BRIEF: Leave out the pictures, then output the lines of the records below from the first through the one containing "C = sc.collection".

SOURCE RECORDS:

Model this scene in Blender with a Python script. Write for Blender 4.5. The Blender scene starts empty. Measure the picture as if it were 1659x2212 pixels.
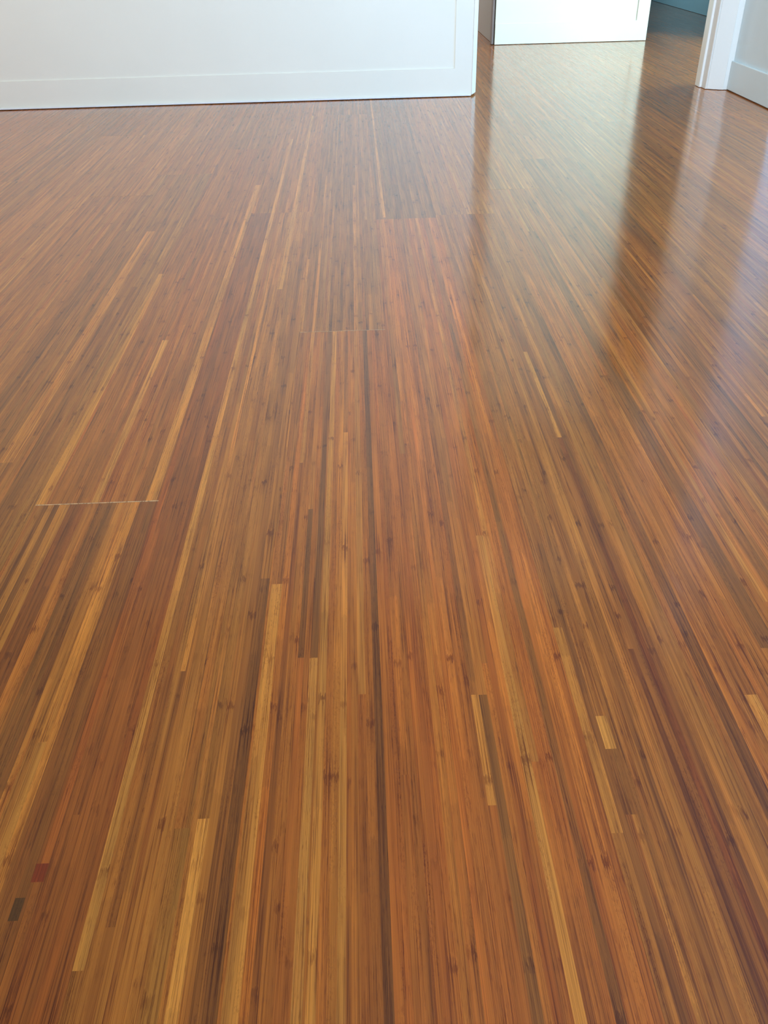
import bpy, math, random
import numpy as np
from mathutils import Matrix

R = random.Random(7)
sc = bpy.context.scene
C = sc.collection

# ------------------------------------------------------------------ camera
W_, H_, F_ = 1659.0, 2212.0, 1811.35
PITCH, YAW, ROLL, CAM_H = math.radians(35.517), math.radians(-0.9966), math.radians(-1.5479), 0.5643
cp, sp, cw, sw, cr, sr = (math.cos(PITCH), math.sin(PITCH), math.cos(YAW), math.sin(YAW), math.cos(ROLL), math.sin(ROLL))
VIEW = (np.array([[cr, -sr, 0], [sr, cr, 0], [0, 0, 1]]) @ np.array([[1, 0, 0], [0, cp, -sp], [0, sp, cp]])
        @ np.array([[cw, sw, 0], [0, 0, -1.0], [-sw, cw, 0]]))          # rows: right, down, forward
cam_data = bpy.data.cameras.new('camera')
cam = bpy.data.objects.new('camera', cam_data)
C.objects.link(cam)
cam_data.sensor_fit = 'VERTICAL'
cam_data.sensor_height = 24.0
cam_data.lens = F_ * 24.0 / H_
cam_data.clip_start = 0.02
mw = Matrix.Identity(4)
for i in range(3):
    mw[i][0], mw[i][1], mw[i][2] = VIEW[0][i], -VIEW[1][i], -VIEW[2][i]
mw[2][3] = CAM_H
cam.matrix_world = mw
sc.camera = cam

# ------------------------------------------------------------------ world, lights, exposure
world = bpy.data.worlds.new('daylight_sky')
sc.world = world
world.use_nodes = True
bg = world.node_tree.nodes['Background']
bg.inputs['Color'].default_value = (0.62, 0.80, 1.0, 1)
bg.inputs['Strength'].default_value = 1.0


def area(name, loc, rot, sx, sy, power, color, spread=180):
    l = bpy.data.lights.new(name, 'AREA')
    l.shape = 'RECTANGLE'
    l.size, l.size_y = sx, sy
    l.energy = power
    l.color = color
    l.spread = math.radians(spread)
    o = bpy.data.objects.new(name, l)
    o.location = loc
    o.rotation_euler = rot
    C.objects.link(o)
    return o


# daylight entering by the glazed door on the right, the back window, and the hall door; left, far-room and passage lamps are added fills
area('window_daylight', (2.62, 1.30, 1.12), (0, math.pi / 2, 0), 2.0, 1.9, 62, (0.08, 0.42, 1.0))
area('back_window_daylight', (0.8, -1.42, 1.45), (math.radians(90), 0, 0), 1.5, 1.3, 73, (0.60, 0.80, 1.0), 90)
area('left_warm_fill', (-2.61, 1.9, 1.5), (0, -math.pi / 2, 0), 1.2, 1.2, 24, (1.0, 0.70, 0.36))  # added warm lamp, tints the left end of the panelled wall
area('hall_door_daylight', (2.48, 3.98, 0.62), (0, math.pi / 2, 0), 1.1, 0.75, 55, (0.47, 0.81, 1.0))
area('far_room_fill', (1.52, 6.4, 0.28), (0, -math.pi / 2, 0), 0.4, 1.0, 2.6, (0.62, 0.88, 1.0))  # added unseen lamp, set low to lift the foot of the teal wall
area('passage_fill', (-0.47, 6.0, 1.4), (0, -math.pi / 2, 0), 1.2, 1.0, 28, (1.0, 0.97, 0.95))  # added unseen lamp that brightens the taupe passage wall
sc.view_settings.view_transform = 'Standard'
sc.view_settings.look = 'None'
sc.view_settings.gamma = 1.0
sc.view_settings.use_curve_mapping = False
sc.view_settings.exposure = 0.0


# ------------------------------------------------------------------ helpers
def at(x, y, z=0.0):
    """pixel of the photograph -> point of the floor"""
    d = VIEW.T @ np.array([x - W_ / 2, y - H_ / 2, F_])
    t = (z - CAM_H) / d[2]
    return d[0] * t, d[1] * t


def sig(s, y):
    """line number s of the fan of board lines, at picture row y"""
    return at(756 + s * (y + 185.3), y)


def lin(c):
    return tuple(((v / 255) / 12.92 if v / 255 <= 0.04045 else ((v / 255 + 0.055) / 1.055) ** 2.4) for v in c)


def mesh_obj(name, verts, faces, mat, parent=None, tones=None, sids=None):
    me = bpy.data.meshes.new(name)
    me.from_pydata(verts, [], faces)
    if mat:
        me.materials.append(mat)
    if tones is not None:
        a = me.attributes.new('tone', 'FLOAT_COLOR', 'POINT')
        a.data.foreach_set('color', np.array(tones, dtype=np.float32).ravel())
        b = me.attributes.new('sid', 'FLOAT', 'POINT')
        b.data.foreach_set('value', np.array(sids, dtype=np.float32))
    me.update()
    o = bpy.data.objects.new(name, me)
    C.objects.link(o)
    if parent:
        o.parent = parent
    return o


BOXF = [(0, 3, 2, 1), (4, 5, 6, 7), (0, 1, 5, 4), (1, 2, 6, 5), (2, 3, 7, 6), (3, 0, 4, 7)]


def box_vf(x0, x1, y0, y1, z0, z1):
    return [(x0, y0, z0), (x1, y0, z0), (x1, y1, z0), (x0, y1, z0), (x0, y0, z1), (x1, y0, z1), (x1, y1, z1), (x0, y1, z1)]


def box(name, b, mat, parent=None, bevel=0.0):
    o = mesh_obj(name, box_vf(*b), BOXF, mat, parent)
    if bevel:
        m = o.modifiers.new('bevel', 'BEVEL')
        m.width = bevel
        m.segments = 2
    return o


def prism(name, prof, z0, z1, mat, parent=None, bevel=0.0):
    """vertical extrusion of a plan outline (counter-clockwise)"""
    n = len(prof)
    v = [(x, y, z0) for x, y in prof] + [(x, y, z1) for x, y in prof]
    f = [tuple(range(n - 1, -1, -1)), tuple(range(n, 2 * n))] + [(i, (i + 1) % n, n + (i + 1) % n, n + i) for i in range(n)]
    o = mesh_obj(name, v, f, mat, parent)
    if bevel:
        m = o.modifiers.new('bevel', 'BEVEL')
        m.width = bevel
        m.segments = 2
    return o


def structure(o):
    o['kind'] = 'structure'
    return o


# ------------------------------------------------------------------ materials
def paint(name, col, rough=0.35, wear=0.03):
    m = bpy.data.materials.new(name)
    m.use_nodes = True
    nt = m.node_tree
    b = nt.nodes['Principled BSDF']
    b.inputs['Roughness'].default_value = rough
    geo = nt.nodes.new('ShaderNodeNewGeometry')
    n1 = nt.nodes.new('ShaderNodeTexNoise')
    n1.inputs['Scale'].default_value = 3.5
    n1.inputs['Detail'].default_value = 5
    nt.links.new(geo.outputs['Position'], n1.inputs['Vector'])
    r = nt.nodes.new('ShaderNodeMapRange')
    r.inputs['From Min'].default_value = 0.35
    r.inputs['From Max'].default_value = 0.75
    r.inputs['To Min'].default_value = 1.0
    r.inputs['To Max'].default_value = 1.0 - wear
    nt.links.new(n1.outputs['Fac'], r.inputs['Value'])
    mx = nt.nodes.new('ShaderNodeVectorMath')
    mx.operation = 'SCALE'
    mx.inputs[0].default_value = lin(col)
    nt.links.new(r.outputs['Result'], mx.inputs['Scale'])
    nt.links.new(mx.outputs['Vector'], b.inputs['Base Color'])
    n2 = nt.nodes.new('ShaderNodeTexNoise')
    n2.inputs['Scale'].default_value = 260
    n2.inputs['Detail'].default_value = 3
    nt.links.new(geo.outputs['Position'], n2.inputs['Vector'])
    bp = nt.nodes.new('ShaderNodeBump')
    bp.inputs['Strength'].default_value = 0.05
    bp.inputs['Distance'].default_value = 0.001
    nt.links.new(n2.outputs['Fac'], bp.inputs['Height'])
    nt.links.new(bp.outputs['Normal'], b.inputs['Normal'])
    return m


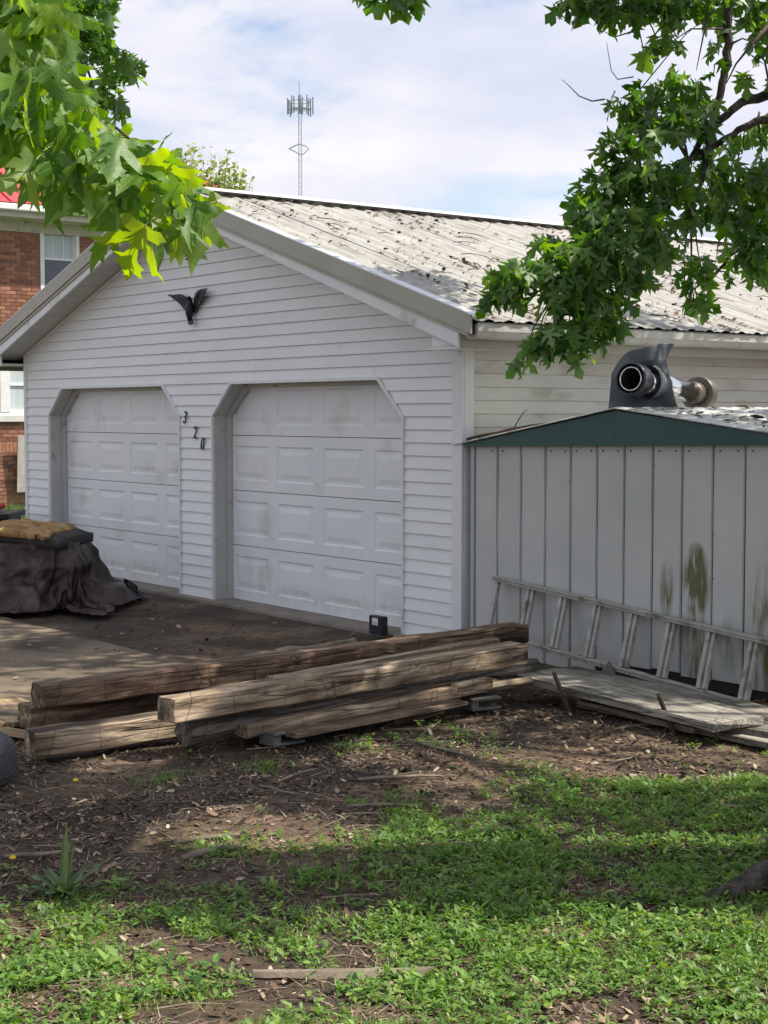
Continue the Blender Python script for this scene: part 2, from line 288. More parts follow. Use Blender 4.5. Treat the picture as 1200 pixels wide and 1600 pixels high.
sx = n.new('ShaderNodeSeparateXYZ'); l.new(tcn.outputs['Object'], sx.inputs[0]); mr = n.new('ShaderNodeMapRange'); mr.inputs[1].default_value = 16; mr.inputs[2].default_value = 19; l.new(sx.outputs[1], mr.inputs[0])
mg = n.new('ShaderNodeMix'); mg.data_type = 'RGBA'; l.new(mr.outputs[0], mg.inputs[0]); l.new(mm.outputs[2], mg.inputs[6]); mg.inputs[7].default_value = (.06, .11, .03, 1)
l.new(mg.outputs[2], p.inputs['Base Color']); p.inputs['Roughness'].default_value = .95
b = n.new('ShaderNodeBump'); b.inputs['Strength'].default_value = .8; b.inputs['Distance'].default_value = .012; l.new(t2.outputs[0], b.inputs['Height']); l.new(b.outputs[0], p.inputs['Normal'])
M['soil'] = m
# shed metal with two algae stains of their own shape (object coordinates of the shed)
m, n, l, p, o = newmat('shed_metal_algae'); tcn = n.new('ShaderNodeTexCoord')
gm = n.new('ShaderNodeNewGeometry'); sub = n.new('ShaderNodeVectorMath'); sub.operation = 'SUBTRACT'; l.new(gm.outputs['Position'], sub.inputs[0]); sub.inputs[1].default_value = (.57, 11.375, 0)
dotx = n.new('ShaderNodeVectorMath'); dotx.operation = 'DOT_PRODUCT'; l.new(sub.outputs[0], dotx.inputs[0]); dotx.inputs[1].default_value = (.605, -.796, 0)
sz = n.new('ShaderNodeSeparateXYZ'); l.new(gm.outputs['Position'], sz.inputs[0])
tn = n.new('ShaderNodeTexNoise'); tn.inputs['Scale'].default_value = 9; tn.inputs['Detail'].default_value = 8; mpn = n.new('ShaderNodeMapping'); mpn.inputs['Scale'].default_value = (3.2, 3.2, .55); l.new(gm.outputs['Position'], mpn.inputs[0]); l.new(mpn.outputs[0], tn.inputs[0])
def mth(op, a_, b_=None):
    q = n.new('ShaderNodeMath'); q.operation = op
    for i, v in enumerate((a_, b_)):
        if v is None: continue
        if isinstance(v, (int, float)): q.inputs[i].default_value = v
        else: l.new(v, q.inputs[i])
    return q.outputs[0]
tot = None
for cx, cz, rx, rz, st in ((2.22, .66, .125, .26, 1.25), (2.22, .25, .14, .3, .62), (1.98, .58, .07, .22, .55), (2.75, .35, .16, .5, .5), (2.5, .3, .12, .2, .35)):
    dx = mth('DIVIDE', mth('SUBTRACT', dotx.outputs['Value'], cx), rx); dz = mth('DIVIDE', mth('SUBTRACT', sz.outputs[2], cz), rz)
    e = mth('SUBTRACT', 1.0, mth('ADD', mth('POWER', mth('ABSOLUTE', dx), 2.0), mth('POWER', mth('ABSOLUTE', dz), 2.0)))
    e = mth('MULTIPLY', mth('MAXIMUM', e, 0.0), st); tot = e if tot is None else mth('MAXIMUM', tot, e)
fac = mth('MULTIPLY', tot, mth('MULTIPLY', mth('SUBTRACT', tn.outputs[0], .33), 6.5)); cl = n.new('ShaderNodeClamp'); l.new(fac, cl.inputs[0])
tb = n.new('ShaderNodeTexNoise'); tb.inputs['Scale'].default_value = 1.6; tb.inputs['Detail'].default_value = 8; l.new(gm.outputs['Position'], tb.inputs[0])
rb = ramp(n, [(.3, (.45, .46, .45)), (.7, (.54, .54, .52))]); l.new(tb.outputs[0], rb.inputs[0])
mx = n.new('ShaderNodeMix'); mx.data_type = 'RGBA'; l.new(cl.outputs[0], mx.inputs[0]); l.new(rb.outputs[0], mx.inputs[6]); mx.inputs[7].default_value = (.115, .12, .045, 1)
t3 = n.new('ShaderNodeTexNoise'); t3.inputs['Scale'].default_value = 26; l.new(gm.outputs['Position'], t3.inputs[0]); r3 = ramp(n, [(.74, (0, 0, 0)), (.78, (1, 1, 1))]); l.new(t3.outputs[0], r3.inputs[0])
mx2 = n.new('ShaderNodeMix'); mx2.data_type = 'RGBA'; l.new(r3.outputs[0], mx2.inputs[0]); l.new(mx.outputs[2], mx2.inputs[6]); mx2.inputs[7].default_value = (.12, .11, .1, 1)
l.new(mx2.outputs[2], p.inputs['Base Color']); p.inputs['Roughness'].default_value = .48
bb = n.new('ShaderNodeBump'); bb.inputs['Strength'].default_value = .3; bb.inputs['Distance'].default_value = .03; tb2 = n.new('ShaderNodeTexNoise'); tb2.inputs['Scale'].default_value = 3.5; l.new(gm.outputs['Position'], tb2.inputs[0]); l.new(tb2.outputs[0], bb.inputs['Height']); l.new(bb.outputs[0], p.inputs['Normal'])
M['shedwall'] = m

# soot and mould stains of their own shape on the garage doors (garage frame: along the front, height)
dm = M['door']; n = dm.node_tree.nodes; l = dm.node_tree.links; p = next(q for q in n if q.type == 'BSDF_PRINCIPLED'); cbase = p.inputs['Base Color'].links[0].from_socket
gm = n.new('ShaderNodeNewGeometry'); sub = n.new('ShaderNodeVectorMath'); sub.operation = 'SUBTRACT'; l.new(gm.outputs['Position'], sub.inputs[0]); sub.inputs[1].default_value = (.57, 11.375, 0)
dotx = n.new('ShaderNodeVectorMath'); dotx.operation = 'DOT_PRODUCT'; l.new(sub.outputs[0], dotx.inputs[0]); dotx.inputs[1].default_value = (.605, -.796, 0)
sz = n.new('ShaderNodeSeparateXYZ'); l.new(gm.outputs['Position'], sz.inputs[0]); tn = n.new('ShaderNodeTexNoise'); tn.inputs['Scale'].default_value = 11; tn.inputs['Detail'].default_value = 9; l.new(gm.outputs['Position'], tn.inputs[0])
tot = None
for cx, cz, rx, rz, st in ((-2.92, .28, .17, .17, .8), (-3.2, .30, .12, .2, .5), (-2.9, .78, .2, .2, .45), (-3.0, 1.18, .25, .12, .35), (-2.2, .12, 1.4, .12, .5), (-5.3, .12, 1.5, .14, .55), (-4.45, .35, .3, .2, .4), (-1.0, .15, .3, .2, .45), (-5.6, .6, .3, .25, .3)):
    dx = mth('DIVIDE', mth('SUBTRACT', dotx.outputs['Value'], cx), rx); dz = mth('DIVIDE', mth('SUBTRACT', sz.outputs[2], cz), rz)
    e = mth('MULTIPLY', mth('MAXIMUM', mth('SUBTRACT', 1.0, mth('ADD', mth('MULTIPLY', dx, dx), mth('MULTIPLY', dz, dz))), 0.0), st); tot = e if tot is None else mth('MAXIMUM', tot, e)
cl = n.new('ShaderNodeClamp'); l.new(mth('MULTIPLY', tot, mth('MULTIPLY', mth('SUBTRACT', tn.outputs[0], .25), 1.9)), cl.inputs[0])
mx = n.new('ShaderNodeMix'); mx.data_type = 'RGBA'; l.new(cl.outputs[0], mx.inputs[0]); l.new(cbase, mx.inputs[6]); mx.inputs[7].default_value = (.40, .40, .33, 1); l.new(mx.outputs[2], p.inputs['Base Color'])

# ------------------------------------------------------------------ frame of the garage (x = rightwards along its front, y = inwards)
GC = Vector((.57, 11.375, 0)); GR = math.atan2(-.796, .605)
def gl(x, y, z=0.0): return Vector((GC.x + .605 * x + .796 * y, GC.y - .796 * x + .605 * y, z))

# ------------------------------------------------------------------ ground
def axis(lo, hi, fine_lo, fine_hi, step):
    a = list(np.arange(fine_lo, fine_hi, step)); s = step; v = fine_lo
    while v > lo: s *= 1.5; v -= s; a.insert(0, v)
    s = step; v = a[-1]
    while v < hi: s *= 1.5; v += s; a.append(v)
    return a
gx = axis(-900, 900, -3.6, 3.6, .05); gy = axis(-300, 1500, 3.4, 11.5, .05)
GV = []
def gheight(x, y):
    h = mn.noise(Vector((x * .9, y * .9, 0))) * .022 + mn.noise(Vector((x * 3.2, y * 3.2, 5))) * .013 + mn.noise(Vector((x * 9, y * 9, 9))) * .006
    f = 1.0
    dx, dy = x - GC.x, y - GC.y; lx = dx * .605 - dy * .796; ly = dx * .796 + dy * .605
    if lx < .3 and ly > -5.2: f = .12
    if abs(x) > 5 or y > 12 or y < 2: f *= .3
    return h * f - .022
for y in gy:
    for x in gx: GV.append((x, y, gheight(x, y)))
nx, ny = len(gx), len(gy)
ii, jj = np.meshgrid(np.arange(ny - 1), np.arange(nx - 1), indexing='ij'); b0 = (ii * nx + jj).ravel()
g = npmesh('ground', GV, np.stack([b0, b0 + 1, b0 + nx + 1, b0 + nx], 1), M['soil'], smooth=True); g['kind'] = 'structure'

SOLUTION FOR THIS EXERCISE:
Model this scene in Blender with a Python script. Write for Blender 4.5. The Blender scene starts empty. Measure the picture as if it were 1659x2212 pixels.
import bpy, math, random
import numpy as np
from mathutils import Matrix

R = random.Random(7)
sc = bpy.context.scene
C = sc.collection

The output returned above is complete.